41、しかし寧々は苦労も、運命の皮肉を感じることもなく、むしろ楽しんでこの役目をこなした。生まれついての子供好き、教育好きの性分がおねを羽柴家の母として、生き生きと輝かせてもいた。

子供ができなかったからかもしれません。寧々は大の子ども好きです。ここでいう運命の皮肉とはそういうことで、自分の子がいなかったからこそ、好き嫌いせず、愛情が偏ることなく、均等に目が行き届いたのでしょう。

後の世に二宮金次郎(尊徳)が出ますが、金次郎は教育の原点を次の歌に託しています。

可愛くば 五つ教えて三つ褒め 二つ叱ってよき人とせよ

教育者の一番大切なことは、この歌の冒頭にある「可愛くば」でしょうね。預かった子供たちの一人ひとりが可愛くなかったら、教育などをしても心には響きません。特に、社会学系の学問(哲学、倫理道徳、心理学、法学など)は先生と生徒の信頼関係がなかったら、馬の耳に念仏です。

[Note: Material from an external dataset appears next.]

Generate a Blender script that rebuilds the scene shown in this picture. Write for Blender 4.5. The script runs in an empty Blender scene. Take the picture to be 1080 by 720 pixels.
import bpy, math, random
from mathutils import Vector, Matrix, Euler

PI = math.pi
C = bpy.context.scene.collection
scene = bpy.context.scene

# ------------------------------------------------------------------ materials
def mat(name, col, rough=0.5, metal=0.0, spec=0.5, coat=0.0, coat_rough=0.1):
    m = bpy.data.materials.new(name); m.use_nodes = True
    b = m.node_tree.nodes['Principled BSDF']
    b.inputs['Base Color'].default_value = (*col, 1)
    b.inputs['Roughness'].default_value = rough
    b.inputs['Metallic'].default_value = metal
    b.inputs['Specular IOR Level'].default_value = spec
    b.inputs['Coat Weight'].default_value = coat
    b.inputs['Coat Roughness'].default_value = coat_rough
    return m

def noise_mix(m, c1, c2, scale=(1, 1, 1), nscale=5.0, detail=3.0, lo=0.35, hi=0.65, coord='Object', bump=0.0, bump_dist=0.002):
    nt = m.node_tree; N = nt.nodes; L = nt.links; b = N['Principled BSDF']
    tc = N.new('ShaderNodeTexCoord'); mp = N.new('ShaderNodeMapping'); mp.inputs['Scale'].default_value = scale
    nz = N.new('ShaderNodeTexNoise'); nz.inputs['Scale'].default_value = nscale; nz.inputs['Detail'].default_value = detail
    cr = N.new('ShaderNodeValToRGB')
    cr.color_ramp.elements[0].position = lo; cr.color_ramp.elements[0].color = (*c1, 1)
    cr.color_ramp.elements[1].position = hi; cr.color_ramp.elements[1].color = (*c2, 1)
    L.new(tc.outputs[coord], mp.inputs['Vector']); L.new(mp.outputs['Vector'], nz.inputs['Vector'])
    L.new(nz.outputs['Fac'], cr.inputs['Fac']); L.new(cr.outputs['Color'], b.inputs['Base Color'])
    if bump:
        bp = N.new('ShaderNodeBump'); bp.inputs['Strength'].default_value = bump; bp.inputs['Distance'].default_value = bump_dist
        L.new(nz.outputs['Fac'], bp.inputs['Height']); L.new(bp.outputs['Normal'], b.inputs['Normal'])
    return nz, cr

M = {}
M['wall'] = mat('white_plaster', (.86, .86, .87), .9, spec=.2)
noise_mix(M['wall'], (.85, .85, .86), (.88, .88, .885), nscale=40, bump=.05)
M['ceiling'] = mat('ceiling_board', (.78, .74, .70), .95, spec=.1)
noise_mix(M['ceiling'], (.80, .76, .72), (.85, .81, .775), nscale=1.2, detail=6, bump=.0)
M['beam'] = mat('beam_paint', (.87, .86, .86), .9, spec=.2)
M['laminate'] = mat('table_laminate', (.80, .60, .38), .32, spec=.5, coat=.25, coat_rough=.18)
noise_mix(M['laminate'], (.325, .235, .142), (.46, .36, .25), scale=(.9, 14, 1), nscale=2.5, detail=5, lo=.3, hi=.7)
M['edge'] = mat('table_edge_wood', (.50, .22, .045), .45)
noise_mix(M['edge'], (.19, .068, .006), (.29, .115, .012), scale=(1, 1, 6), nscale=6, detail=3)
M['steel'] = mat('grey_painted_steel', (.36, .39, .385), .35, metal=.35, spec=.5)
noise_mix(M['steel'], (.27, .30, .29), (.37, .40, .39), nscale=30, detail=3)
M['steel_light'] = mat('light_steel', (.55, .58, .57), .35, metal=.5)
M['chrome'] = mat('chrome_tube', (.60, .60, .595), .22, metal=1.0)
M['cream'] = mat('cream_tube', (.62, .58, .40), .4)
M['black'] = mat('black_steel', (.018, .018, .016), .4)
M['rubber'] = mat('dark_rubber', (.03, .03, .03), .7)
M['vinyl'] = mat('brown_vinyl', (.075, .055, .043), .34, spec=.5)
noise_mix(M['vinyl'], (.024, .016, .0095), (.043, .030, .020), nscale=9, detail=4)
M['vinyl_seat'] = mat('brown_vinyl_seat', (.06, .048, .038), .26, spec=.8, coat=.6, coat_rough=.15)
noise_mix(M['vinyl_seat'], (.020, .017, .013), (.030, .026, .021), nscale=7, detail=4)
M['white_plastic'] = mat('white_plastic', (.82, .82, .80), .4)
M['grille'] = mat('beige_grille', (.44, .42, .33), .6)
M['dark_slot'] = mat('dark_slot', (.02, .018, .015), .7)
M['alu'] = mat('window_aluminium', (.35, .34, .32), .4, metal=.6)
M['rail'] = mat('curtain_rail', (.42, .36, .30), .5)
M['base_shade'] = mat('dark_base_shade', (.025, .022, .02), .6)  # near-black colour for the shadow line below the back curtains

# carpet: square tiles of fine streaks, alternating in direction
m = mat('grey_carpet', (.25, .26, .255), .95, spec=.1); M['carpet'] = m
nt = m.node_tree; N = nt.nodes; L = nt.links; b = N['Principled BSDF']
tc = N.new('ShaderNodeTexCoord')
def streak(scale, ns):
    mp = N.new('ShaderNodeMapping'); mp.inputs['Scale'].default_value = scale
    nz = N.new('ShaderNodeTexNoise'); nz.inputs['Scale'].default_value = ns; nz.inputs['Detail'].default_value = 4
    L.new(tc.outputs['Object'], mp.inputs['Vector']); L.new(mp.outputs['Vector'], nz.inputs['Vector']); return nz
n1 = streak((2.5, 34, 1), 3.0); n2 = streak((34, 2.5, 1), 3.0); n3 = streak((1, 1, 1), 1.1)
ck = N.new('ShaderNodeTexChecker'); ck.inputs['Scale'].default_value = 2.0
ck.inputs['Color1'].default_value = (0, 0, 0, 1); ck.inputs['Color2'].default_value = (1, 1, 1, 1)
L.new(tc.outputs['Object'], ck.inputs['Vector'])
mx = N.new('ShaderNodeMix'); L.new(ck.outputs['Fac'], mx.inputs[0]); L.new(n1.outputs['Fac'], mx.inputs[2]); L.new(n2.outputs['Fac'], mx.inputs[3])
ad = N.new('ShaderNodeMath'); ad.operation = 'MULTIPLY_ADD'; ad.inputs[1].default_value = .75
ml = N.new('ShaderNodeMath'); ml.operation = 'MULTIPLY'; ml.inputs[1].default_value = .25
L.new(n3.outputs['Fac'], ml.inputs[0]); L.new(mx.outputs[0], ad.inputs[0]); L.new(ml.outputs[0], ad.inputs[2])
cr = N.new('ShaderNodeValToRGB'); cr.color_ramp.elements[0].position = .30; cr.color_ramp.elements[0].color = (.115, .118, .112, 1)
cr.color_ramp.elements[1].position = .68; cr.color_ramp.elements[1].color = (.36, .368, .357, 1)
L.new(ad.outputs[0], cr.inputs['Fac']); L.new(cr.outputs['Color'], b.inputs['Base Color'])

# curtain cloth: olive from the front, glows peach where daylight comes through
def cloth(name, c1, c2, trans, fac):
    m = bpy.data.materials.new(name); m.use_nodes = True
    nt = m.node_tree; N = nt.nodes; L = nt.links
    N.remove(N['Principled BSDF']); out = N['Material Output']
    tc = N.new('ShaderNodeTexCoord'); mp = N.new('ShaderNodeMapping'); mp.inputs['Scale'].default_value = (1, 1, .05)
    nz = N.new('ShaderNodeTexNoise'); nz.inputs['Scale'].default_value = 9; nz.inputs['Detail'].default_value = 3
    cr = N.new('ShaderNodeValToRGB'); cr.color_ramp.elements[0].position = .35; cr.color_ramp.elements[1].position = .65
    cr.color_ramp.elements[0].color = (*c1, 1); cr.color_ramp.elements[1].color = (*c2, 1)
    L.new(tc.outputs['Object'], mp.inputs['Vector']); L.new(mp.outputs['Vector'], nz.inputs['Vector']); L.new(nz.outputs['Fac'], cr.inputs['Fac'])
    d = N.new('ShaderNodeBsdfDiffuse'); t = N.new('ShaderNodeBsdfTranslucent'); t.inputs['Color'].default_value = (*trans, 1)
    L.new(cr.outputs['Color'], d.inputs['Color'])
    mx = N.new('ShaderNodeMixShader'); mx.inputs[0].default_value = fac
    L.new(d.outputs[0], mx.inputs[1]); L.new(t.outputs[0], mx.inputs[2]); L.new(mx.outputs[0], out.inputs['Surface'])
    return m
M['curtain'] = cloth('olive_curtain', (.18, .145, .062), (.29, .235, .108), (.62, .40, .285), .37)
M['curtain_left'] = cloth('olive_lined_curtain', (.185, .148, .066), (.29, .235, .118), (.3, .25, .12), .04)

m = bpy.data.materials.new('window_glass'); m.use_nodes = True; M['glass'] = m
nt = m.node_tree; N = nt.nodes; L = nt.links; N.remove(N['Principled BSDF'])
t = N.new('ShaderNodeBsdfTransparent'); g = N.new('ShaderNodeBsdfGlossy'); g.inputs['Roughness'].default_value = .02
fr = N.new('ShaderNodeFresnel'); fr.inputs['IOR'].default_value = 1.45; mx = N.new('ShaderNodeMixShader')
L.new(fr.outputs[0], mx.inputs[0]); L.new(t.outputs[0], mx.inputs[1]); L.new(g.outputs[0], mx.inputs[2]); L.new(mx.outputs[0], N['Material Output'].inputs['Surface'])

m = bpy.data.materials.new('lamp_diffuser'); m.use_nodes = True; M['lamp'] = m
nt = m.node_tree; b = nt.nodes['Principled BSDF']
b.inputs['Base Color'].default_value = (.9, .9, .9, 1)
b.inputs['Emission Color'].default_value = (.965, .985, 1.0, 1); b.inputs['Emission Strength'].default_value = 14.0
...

覚えるだけでは何の役にも立ちませんし、なまじ、余計な知識がある分だけ狡賢くなって、犯罪に手を染めます。

「食っていくために」教職にある方々が教えるのは「知識」ですが、社会学系の学問は、親や、地域や、職場で教えるしかないかもしれません。「新人など手がかかるだけで役に立たん。学校は何を教えてるんだ」などと文句を言わずに、「可愛くば」教え導いてください。

体育会系の出身者が入社試験で有利なのは、この種の学問を運動部の中で身につけてきているからです。知識だけでなく、物の見方、見識もあるからでしょう。

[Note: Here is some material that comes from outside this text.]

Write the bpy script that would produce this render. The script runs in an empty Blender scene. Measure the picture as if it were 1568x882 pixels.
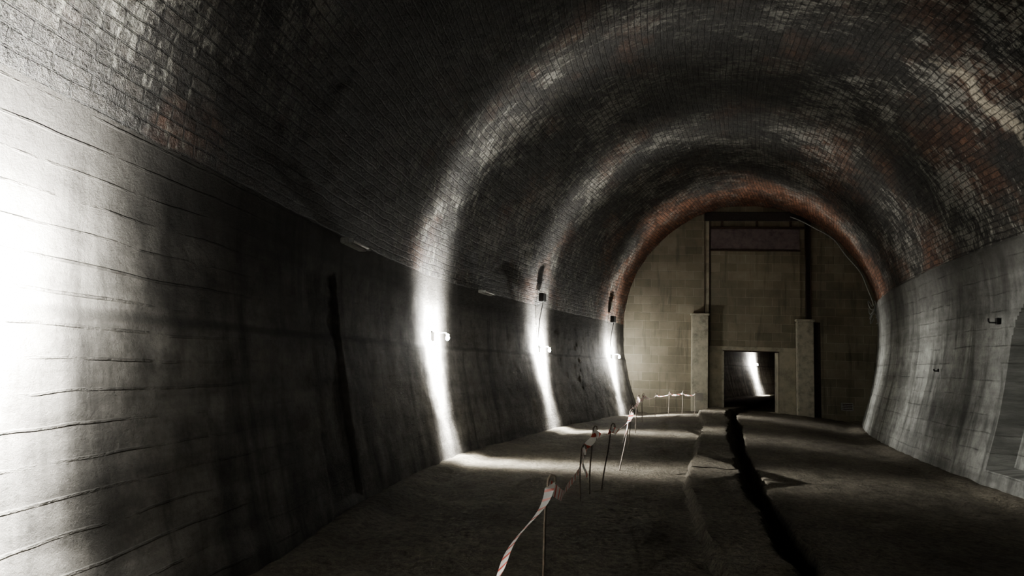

42、秀次は必死というより、半ばやけで、これらの戦いに加わっていた。
あの失敗以来、伯父・秀吉の気持ちが自分から離れかけているのを秀次はいたいほど感じていた。何も、後を継ぎたいという野望があったわけではない。だが、武士として認められず、周りか蔑まれたままでいるくらいなら、いっそ戦場で果てた方がましだった。文字通り死ぬ気で秀次は戦い、結果、勝利を重ねたのである。

秀次が犯した失敗というのは、小牧長久手の戦いで家康に負けたことですが、負け方が悪すぎました。弁解の余地がないほどの大失敗、大失態です。

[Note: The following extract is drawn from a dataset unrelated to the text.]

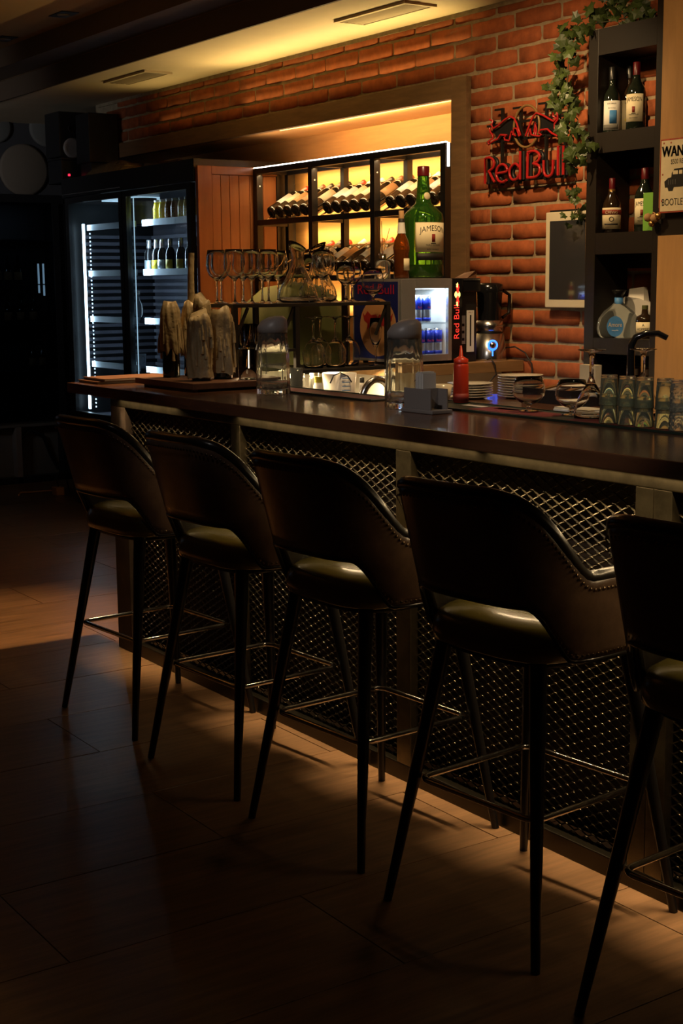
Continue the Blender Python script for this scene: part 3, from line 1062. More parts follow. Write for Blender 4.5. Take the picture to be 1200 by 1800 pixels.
MB().box(PX[0] - 0.019, PX[-1] + 0.019, 4.309, 4.322, 2.151, 2.156).build('light_strip', 'led_white', wr)
MB().box(PX[-1] + 0.0192, PX[-1] + 0.0222, 4.32, 4.332, 2.04, 2.152).build('light_drop', 'led_white', wr)


def wine(label_m, foil_m, body='wine_glass_dark', lz=(0.07, 0.165), name='wine_bottle'):
    t = thing(name, 'x', 'wine bottle', (0, 0, 0), 'wine bottles lying in the niche rack')
    MB().lathe([(0, 0.012), (0.020, 0.004), (0.032, 0.0), (0.0365, 0.006), (0.037, 0.02), (0.037, 0.185), (0.033, 0.205), (0.019, 0.228), (0.0145, 0.245), (0.0142, 0.292), (0, 0.293)], 22).build('body', body, t)
    if label_m:
        MB().arc(0.0372, lz[0], lz[1], R(-90 - 78), R(-90 + 78), 14).build('label_wrap', label_m, t)
    if foil_m:
        MB().lathe([(0.0152, 0.238), (0.0150, 0.280), (0.0160, 0.282), (0.0160, 0.296), (0, 0.297)], 18).build('capsule', foil_m, t)
    return t


WK = [('label_white', 'foil_red', 'white label and red cap'), ('label_cream', 'foil_black', 'cream label and black cap'),
      ('label_tan', 'foil_brown', 'tan label and brown cap'), ('label_cream', 'foil_white', 'cream label and white cap'),
      ('label_white', 'foil_red', 'white label and red cap'), ('label_tan', 'foil_black', 'tan label and black cap'),
      (None, 'foil_brown', 'no label and brown cap'), ('label_white', 'foil_white', 'white label and white cap')]
wp = {}
bays = [('left', -7.165), ('middle', -6.585), ('right', -6.0)]
order = [[0, 1, 2, 5, 6, 1], [4, 7, 3, 1, 6, 2], [7, 3, 2, 0, 5, 7]]
TILT = (R(-60), 0, 0)


def wine_at(k, loc, label):
    key = WK[k][:2]
    if key not in wp:
        wp[key] = o = wine(*key)
    else:
        o = copy_tree(wp[key])
    o.location = loc
    o.rotation_euler = TILT
    o['label'] = label


for bi, (bn, bx) in enumerate(bays):
    for q in range(6):
        k = order[bi][q]
        wine_at(k, (bx + q * 0.0875, 4.368, 1.896), 'wine bottle %s in %s bay, upper rack row, %s' % (['first from left', 'second', 'third', 'fourth', 'fifth', 'sixth'][q], bn, WK[k][2]))
for bi, (bn, bx) in enumerate(bays):
    for q in range(6):
        if bi == 0 and q < 3:
            continue
        k = (order[bi][q] + 3) % 8 if q != 5 else 4
        wine_at(k, (bx + q * 0.0875, 4.368, 1.576), 'wine bottle %s in %s bay, lower rack row, %s' % (['first from left', 'second', 'third', 'fourth', 'fifth', 'sixth'][q], bn, WK[k][2]))

# ------------------------------------------------------------------ worktop at the far end of the bar, glass rack
WZ = 0.95
t = thing('back_cabinet', 'low white-topped cabinet closing the far end of the bar', 'cabinet', (-5.1, 3.6, 0))
MB().box(-5.298, -4.88, 2.955, 4.28, 0, 0.92).build('carcass', 'backing', t)
MB().box(-5.298, -4.84, 2.952, 4.285, 0.92, WZ).build('top', 'white_plastic', t, bev=0.003)
MB().box(-5.298, -5.285, 2.952, 4.285, WZ, 1.10).build('splash_panel', 'white_plastic', t)
t = thing('raised_shelf', 'pale wooden shelf board carrying the mini cooler and blender', 'shelf', (-5.1, 3.95, WZ))
MB().box(-5.28, -4.865, 3.60, 4.284, 1.098, 1.146).build('board', 'board_edge', t, bev=0.002)
MB().box(-5.25, -5.0, 3.62, 3.65, WZ, 1.098).build('support', 'white_plastic', t)
MB().box(-5.03, -5.0, 3.65, 4.27, WZ, 1.098).build('support', 'white_paint', t)
gr = thing('glass_rack', 'black metal two-level rack holding wine glasses and decanters', 'rack', (-5.06, 3.16, WZ))
GX0, GX1, GY0, GY1 = -5.24, -4.90, 2.808, 3.57
MB().box(GX0, GX1, GY0, GY1, 1.404, 1.418).build('top_shelf', 'black_metal', gr, bev=0.002)
MB().box(GX0, GX1, 3.115, GY1, 1.134, 1.148).build('lower_shelf', 'black_metal', gr, bev=0.002)
MB().box(GX0, GX1, GY0, 3.095, 1.225, 1.237).build('middle_shelf', 'black_metal', gr, bev=0.002)
for y in (GY0 + 0.01, 3.105, GY1 - 0.01):
    for x in (GX0 + 0.01, GX1 - 0.01):
        z0 = WZ if y > 2.96 else 1.10
        MB().box(x - 0.01, x + 0.01, y - 0.01, y + 0.01, z0, 1.404).build('leg', 'black_metal', gr)
for (ya, za, yb, zb) in ((3.02, 1.238, 3.095, 1.403), (3.50, 1.28, 3.557, 1.403), (2.83, 1.30, 2.88, 1.403)):
    MB().bar((GX1 - 0.012, ya, za), (GX1 - 0.012, yb, zb), 0.010, 0.010).build('brace', 'black_metal', gr)
MB().box(-5.05, -5.03, 3.13, 3.55, 1.128, 1.134).build('light_strip', 'led_warm', gr)

TOPZ = 1.4182
# wine glass prototypes
def glass_thing(name, label, group, prof, m='glass', n=28, cat='glass'):
    t = thing(name, label, cat, (0, 0, 0), group)
    stem = [p for p in prof]
    MB().lathe(prof, n).build('vessel', m, t)
    return t


WINE = [(0, 0), (0.036, 0), (0.0365, 0.0015), (0.012, 0.005), (0.0045, 0.014), (0.0038, 0.05), (0.0042, 0.088), (0.012, 0.098), (0.030, 0.114), (0.0405, 0.138), (0.0425, 0.158), (0.039, 0.190), (0.035, 0.214),
        (0.0342, 0.214), (0.0380, 0.190), (0.0414, 0.158), (0.0394, 0.138), (0.029, 0.1155), (0.011, 0.101), (0, 0.0995)]
GOBLET = [(0, 0), (0.032, 0), (0.032, 0.002), (0.010, 0.006), (0.006, 0.02), (0.008, 0.035), (0.005, 0.05), (0.006, 0.068), (0.020, 0.076), (0.036, 0.095), (0.040, 0.12), (0.038, 0.165), (0.0368, 0.165), (0.0386, 0.12), (0.0347, 0.097), (0.019, 0.079), (0, 0.076)]
SNIFT = [(0, 0), (0.030, 0), (0.030, 0.002), (0.008, 0.005), (0.006, 0.012), (0.008, 0.020), (0.028, 0.028), (0.047, 0.048), (0.050, 0.062), (0.046, 0.085), (0.038, 0.108), (0.0368, 0.108), (0.0446, 0.085), (0.0486, 0.062), (0.0455, 0.049), (0.027, 0.031), (0, 0.027)]
FLUTE = [(0, 0), (0.030, 0), (0.030, 0.002), (0.006, 0.006), (0.004, 0.02), (0.004, 0.07), (0.012, 0.085), (0.024, 0.115), (0.027, 0.15), (0.023, 0.20), (0.022, 0.20), (0.0258, 0.15), (0.0228, 0.117), (0.010, 0.09), (0, 0.088)]
TUMB = [(0, 0), (0.024, 0), (0.026, 0.003), (0.032, 0.098), (0.0306, 0.098), (0.0246, 0.010), (0, 0.010)]
wg = glass_thing('wine_glass', 'x', 'wine glasses on the rack top', WINE)
row = [(-5.10, 2.848, 'leftmost wine glass on the rack, its foot hidden by the candles'), (-5.185, 2.915, 'second wine glass from the left on the rack top'),
       (-4.955, 2.848, 'third wine glass from the left on the rack top'), (-5.09, 2.965, 'fourth wine glass from the left on the rack top'),
       (-4.955, 2.926, 'fifth wine glass from the left on the rack top'), (-5.09, 3.055, 'sixth wine glass from the left on the rack top'),
       (-4.955, 3.004, 'seventh wine glass from the left on the rack top'), (-5.14, 3.163, 'wine glass standing directly left of the front decanter')]
for k, (x, y, lab) in enumerate(row):
    o = wg if k == 0 else copy_tree(wg)
    o.location = (x, y, TOPZ)
    o['label'] = lab
dup(wg, (-4.955, 3.262, TOPZ), 'wine glass standing in front of the rear decanter')
dup(wg, (-5.17, 3.42, TOPZ), 'wine glass standing right behind the rear decanter')
gb = glass_thing('goblet', 'short-stemmed goblet left of the pair right of the decanters', 'goblets on the rack top', GOBLET)
gb.location = (-4.985, 3.40, TOPZ)
dup(gb, (-5.09, 3.505, TOPZ), 'short-stemmed goblet right of the pair right of the decanters')
sn = glass_thing('balloon_glass', 'round balloon glass at the right end of the rack top', 'balloon glasses', [(r * 0.95, z * 1.28) for r, z in SNIFT])
sn.location = (-4.965, 3.525, TOPZ)
fl = glass_thing('flute_glass', 'tall flute glass behind the rear decanter', 'flutes', FLUTE)
fl.location = (-5.19, 3.35, TOPZ)
dup(fl, (-4.95, 3.527, 1.1485), 'flute glass standing at the right end of the lower rack shelf')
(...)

まずは陣形を間違えました。大将が一番後ろを進んだのです。秀次軍は奇襲部隊ですから、迅速な動きが第一です。桶狭間の信長、中国大返しの秀吉、いずれも奇襲作戦ですが、大将が先頭に立って突撃しています。

さらに、軍は四大隊で進んだのですが、隊列の間隔を空けすぎました。先頭の森武蔵(蘭丸の兄)、二番手の池田勝入は桶狭間、山崎、賤ガ岳などの経験者ですから、迅速に進みます。三番手の堀久太郎は、あまりに遅い秀次隊を待つために中間に位置するしかありません。秀次隊は、呑気に、朝の弁当を食うのだと休憩していますから、奇襲部隊とは言えませんね。いかに大軍でも、四つに別れてしまったら家康軍より少数になり、それが逆に、後ろから奇襲を受けたのですから、負けて当然です。大将の秀次が命からがら逃げたのでは、軍隊はバラバラ、戦争になりません。完敗です。

秀次に与えられた敗者復活戦の舞台は四国攻めでした。四国全土に勢力を張っていた長宗我部元親との戦いです。圧倒的兵力の差で攻め込んだのですが、長宗我部の兵は一領具足で知られる通りの精強部隊です。随所で苦戦しますが、秀次が先頭に立って攻め込み各個撃破していきました。大将が先頭に立つと、武将や兵卒にも元気が出るのです。呑気に弁当など食っていると負けます。災害復興も同じこと、戦争です。